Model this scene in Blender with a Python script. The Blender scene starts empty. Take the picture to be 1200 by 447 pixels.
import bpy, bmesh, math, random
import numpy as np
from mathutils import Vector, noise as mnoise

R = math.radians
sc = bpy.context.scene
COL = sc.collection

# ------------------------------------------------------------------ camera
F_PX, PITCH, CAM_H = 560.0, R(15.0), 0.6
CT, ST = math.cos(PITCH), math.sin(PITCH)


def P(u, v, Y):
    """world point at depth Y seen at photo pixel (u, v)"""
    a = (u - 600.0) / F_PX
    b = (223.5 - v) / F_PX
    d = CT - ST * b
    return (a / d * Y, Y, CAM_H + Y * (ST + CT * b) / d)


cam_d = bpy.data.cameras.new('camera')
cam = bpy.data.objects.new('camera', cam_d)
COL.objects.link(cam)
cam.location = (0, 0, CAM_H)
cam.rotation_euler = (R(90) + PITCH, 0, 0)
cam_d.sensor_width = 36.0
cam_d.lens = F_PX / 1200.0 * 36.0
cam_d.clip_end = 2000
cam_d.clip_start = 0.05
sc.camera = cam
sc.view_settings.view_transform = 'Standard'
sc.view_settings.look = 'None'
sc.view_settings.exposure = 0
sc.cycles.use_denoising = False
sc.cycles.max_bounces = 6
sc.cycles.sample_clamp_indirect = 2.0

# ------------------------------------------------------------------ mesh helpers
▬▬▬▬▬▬
Goal:
Please print the material above exactly as it appears, from its first line through the line containing "return (a /", inclusive, and stop there.

Solution to this problem:
Model this scene in Blender with a Python script. The Blender scene starts empty. Take the picture to be 1200 by 447 pixels.
import bpy, bmesh, math, random
import numpy as np
from mathutils import Vector, noise as mnoise

R = math.radians
sc = bpy.context.scene
COL = sc.collection

# ------------------------------------------------------------------ camera
F_PX, PITCH, CAM_H = 560.0, R(15.0), 0.6
CT, ST = math.cos(PITCH), math.sin(PITCH)


def P(u, v, Y):
    """world point at depth Y seen at photo pixel (u, v)"""
    a = (u - 600.0) / F_PX
    b = (223.5 - v) / F_PX
    d = CT - ST * b
    return (a / d * Y, Y, CAM_H + Y * (ST + CT * b) / d)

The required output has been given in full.